19th POP Webinar - Identifying Performance Bottlenecks in Hybrid MPI + OpenMP Software

Wednesday, 27 January, 2021, 14:00 GMT / 15:00 CET

Long gone are the days when simple plots of parallel efficiency or parallel scaling were sufficient to understand performance issues in parallel software. It is widely accepted that analysing parallel performance is difficult, in part because of the complexity of modern parallel software, which often includes a mix of thread and process parallelism as well as GPU use, but also because of the complexity of the data generated by modern performance analysis tools. To address this challenge the POP project is developing a methodology to help code developers more easily analyse trace data, and gain meaningful insight into the sources of inefficiency.
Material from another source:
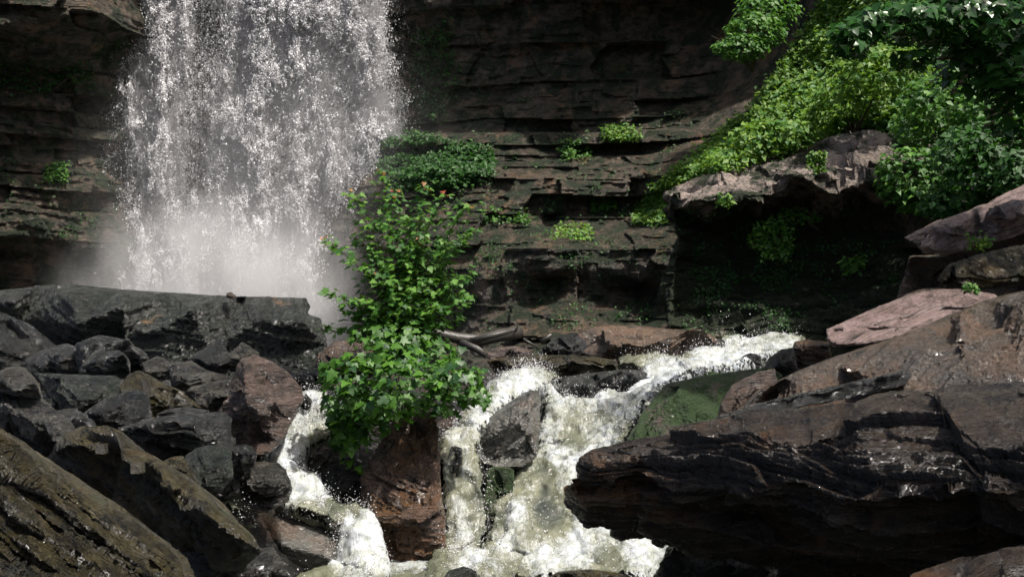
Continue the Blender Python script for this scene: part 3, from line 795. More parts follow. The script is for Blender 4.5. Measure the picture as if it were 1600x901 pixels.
rock('rock', 'pinkish bare rock between the mossy boulder and brown slab',
     [(1118, 652), (1124, 625), (1145, 600), (1185, 580), (1212, 574), (1220, 600), (1190, 650), (1140, 665)], 11.6, mat='pink', group=G2, tilt=1.2, ridge=0.6, fwd=0.2, lay=0.5)
rock('rock', 'dark rounded rock at the right edge of the upper rapids',
     [(1190, 580), (1200, 560), (1220, 546), (1240, 542), (1250, 580), (1220, 595)], 14.2, mat='black', group=G2, ridge=0.3)
rock('rock', 'square-edged brown block behind the dark rounded rock',
     [(1234, 545), (1238, 532), (1262, 530), (1296, 534), (1300, 560), (1260, 580), (1238, 575)], 14.6, mat='brown', group=G2, ridge=0.3)
rock('rock', 'little dark rock with foam spilling around it in the upper rapids',
     [(1150, 564), (1158, 555), (1174, 550), (1190, 556), (1192, 570), (1170, 576)], 15.6, mat='black', group=G2, ridge=0.35, voxel=0.015)
rock('rock', 'low stone awash at the bottom edge below the thin middle stream',
     [(690, 905), (700, 890), (725, 884), (745, 892), (752, 920), (700, 925)], 10.9, mat='green', group=G2, ridge=0.4)
rock('rock', 'long low stone awash at the bottom edge below the foam',
     [(850, 905), (870, 893), (920, 889), (965, 894), (990, 905), (985, 925), (860, 925)], 10.9, mat='olive', group=G2, ridge=0.4)

# ------------------------------------------------------------------ rocks: right
rock('rock_outcrop', 'jutting overhanging rock ledge below the leafy bank',
     [(1036, 302), (1050, 292), (1100, 276), (1170, 254), (1240, 236), (1300, 222), (1380, 212), (1450, 206), (1500, 214), (1510, 300), (1500, 400), (1470, 500), (1400, 560), (1250, 575), (1100, 570), (1046, 530), (1040, 440), (1058, 370), (1044, 320)],
     21.5, inner=[(1044, 306, 21.6), (1100, 312, 20.9), (1160, 308, 20.6), (1230, 276, 20.5), (1290, 285, 20.2), (1380, 262, 20.0), (1460, 262, 19.9),
                  (1110, 330, 21.0), (1165, 322, 20.7), (1230, 292, 20.7), (1295, 300, 20.4), (1390, 285, 20.2),
                  (1100, 350, 22.3), (1170, 345, 22.2), (1235, 318, 22.2), (1300, 325, 21.9), (1400, 320, 21.4),
                  (1085, 430, 21.8), (1180, 420, 21.6), (1300, 420, 21.2), (1420, 400, 20.8), (1090, 520, 21.0), (1250, 520, 20.5), (1400, 500, 20.0), (1220, 470, 21.0)],
     mat='ledge', thick=3.0, tilt=0.6, voxel=0.04, rough=2.2, lay=2.6, sp=0.28, ax=(0.05, 0.0, 1), cat='rock outcrop', sharp=30, chops=30)
rock('rock_slab', 'grey-pink tilted slab jutting down from the right edge, topmost of the slabs',
     [(1393, 372), (1450, 352), (1520, 325), (1560, 305), (1620, 280), (1680, 268), (1680, 370), (1620, 362), (1540, 382), (1470, 402), (1430, 400)],
     14.6, inner=[(1440, 378, 14.2), (1500, 360, 14.0), (1560, 340, 13.8), (1620, 320, 13.7), (1480, 388, 14.1), (1560, 368, 13.9), (1430, 388, 14.35)],
     mat='pinkslab', thick=1.2, tilt=1.0, ax=(-0.4, -0.3, 1), lay=1.2, sp=0.07, cat='rock slab')
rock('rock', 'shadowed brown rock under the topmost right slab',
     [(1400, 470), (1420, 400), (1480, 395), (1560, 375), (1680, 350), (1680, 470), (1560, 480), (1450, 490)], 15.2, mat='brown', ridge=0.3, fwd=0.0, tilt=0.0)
rock('rock_slab', 'dark layered slab with lichen below the topmost right slab',
     [(1462, 436), (1490, 412), (1530, 396), (1600, 382), (1680, 372), (1680, 450), (1600, 448), (1520, 452), (1475, 448)],
     13.0, mat='olive', ridge=0.4, fwd=0.9, cat='rock slab', lay=1.6, nr=6)
rock('rock_slab', 'pale pink tilted slab with grooves above the large brown slab',
     [(1287, 516), (1330, 498), (1370, 480), (1420, 460), (1470, 448), (1500, 450), (1560, 462), (1560, 490), (1440, 520), (1350, 545), (1300, 548), (1290, 536)],
     11.9, inner=[(1310, 522, 11.6), (1370, 502, 11.5), (1440, 478, 11.4), (1500, 468, 11.4), (1330, 530, 11.4)],
     mat='pinkslab', thick=0.9, tilt=1.2, ax=(-0.45, -0.5, 1), lay=0.8, sp=0.06, cat='rock slab')
rock('rock_slab', 'large smooth brown sloping slab on the right bank',
     [(1160, 630), (1184, 608), (1240, 582), (1300, 560), (1400, 527), (1480, 492), (1540, 470), (1620, 450), (1700, 440), (1700, 640), (1400, 660), (1220, 670), (1160, 655)],
     10.6, inner=[(1200, 620, 10.7), (1300, 570, 10.5), (1400, 530, 10.2), (1500, 490, 10.0), (1600, 470, 9.7), (1260, 635, 9.7), (1400, 600, 9.2), (1500, 570, 8.9), (1600, 560, 8.6), (1650, 600, 8.2)],
     mat='brown', thick=1.8, tilt=1.2, ax=(-0.25, -0.7, 1), lay=0.5, sp=0.06, rough=0.45, chops=3, grit=0.7, cat='rock slab')
rock('rock_slab', 'thin dark mossy blade of rock lying along the foot of the brown slab',
     [(1090, 662), (1150, 640), (1220, 622), (1300, 604), (1360, 590), (1425, 574), (1432, 582), (1420, 600), (1340, 620), (1240, 642), (1150, 662)],
     9.2, inner=[(1200, 634, 9.15), (1300, 611, 9.1), (1390, 588, 9.05)], mat='black', thick=0.5, tilt=0.8, lay=0.6, sp=0.03, rough=0.5, cat='rock slab')
rock('rock_slab', 'huge dark layered foreground slab jutting in from the right over the foam',
     [(882, 758), (892, 747), (906, 744), (900, 728), (908, 714), (930, 702), (1000, 686), (1080, 664), (1150, 650), (1240, 636), (1330, 618), (1420, 606), (1500, 608), (1600, 604), (1720, 600), (1720, 900), (1600, 880), (1480, 880), (1380, 872), (1290, 862), (1180, 852), (1100, 832), (1050, 818), (1004, 806), (996, 794), (950, 790), (912, 788), (898, 776)],
     8.0, inner=[(930, 735, 7.95), (1000, 712, 7.85), (1090, 690, 7.6), (1180, 672, 7.35), (1270, 655, 7.1), (1360, 640, 6.8), (1500, 630, 6.6), (1620, 625, 6.4),
                 (950, 765, 7.85), (1050, 765, 7.5), (1150, 770, 7.2), (1250, 750, 6.85), (1320, 715, 6.6), (1320, 780, 6.45), (1420, 690, 6.3), (1420, 775, 6.1), (1540, 690, 6.0), (1540, 770, 5.8), (1650, 700, 5.6), (1650, 780, 5.5),
                 (1100, 805, 7.6), (1180, 825, 7.5), (1300, 830, 6.9), (1420, 820, 6.5), (1540, 820, 6.3), (1650, 840, 6.2)], slope=(882, 8.2, 1720, 6.3),
     mat='bigslab', thick=1.8, tilt=0.25, ax=(-0.18, -0.15, 1), lay=1.8, sp=0.10, rough=0.5, chops=8, voxel=0.010, cat='rock slab', drop=0.3)
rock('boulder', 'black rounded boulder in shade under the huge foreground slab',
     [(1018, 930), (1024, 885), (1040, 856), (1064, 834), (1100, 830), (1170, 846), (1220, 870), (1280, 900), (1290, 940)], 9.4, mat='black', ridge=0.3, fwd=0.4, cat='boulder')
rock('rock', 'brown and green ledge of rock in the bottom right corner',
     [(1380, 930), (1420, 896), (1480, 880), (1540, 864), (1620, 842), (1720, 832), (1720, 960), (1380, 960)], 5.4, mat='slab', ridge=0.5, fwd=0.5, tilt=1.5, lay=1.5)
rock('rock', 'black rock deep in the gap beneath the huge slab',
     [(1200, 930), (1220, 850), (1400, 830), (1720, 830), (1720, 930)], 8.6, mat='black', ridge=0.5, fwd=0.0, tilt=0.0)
rock('rock', 'dark loose stones lump between the pink slab and lichened slab',
     [(1400, 470), (1412, 458), (1440, 452), (1472, 448), (1480, 462), (1440, 470), (1415, 480)], 12.8, mat='brown', ridge=0.4)

# ------------------------------------------------------------------ white water
WATERS = {}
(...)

This methodology is based on the use of a small set of performance metrics, which can be generated easily from trace data, and which point at various specific code performance issues, such as process or thread load imbalance, MPI data transfer, various types of serialisation, and so on. This webinar describes two complimentary sets of metrics which can be used to identify performance bottlenecks in hybrid MPI + OpenMP software.

REGISTER HERE

About the Presenters

Judit Giménez has been the leader of the Performance Tools team in the Computer Sciences department at BSC since its creation. For the last 20 years she has been responsible for the research, development and distribution of the open source performance analysis tools around Paraver. The group is working on the design of tools to instrument, analyze and predict the behaviour of parallel applications on parallel systems. Since October 2015, she has actively participated in the POP Center of Excellence (EU H2020 project) that promotes Performance Optimization and Productivity, leading the work for the performance assessments.
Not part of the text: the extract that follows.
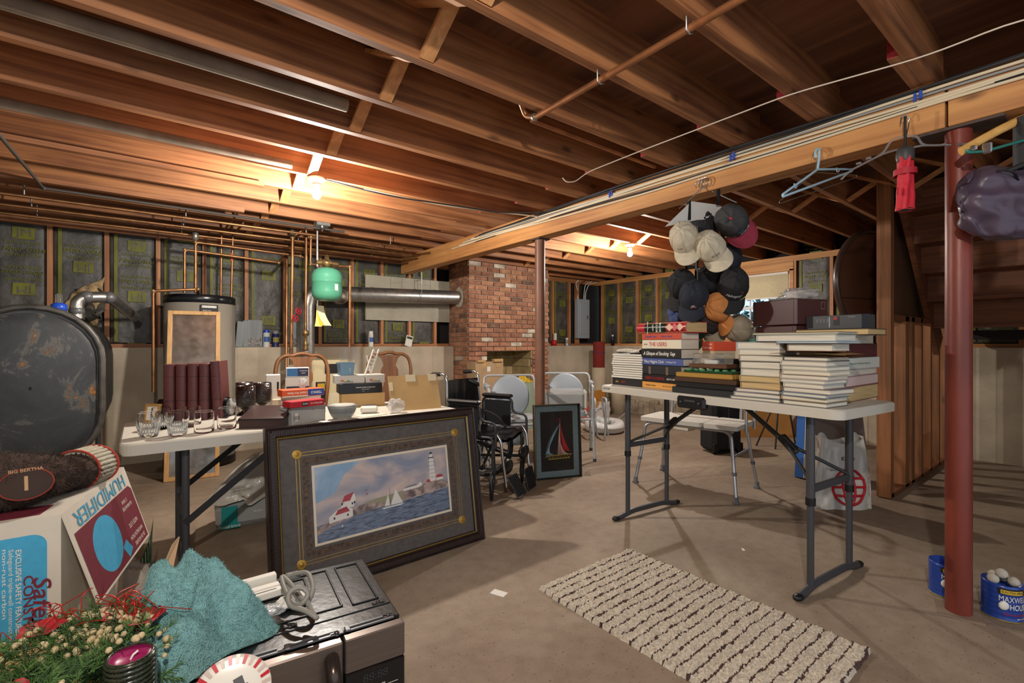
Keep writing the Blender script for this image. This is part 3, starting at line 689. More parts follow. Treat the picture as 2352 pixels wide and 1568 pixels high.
# ================================================================ DINING CHAIRS
CW=wood('walnut_chair','5C3A20','83552F','z',.7,.45,False)
def dining_chair(label,loc,rz):
    t=T('dining_chair',label,'chair',loc,rz,'dining chairs by the boiler')
    # chair faces -y ; back at y=.2
    for s in(-1,1):
        MB().tube([(s*.22,-.2,.44),(s*.24,-.22,.36),(s*.225,-.21,.2),(s*.215,-.2,.06),(s*.24,-.225,.0)],[.032,.034,.02,.014,.024],10).build('leg',CW,t)
        MB().tube([(s*.19,.2,.46),(s*.195,.23,.2),(s*.2,.27,0)],[.022,.02,.018],8).build('leg',CW,t)
    MB().box((0,0,.445),(.48,.44,.06),b=.01).build('seat_rail',CW,t)
    MB().box((0,-.0,.49),(.45,.41,.05),b=.02).build('seat',mat('seat_cloth','8A7B63',.9),t)
    half=[(.185,.24,.46),(.19,.235,.6),(.215,.245,.8),(.225,.27,.95),(.2,.29,1.05),(.14,.295,1.09),(.08,.297,1.083),(.04,.3,1.1),(0,.3,1.105)]
    P=half+[(-x,y,z) for x,y,z in half[-2::-1]]
    MB().tube(fillet(P,.06,3),[.024]*len(fillet(P,.06,3)),10,flat=.75).build('back_frame',CW,t)
    h=[(.055,.5),(.05,.58),(.085,.66),(.09,.72),(.062,.76),(.06,.8),(.09,.86),(.088,.92),(.062,.97),(.085,1.04),(.12,1.075)]
    poly=h+[(-x,z) for x,z in h[::-1]]
    sp=MB().prism(poly,-.007,.007,0,Tm(0,.262,0)@Rx(pi/2)@Matrix.Identity(4)); 
    for i,v in enumerate(sp.v): sp.v[i]=(v[0],v[1]+.05*(v[2]-.8),v[2])
    sp.build('splat',CW,t)
    return t
dining_chair('walnut dining chair with oval back behind the boxes on the left table',tuple(D(706,860,4.12).xy)+(0,),-.1)
dining_chair('walnut dining chair standing in front of the bare concrete wall',tuple(D(905,860,4.75).xy)+(0,),-.25)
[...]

Jonathan Boyle has many years’ experience of writing and analysing performance of HPC software, including use of MPI, OpenMP and CUDA. Most recently he has been working at NAG, contributing to the EU Centre of Excellence for Performance Optimisation and Productivity (POP). His contributions to POP focus on identifying performance issues in parallel code, refactoring code to improving parallel scaling for POP clients, and extending the POP metrics based performance analysis methodology.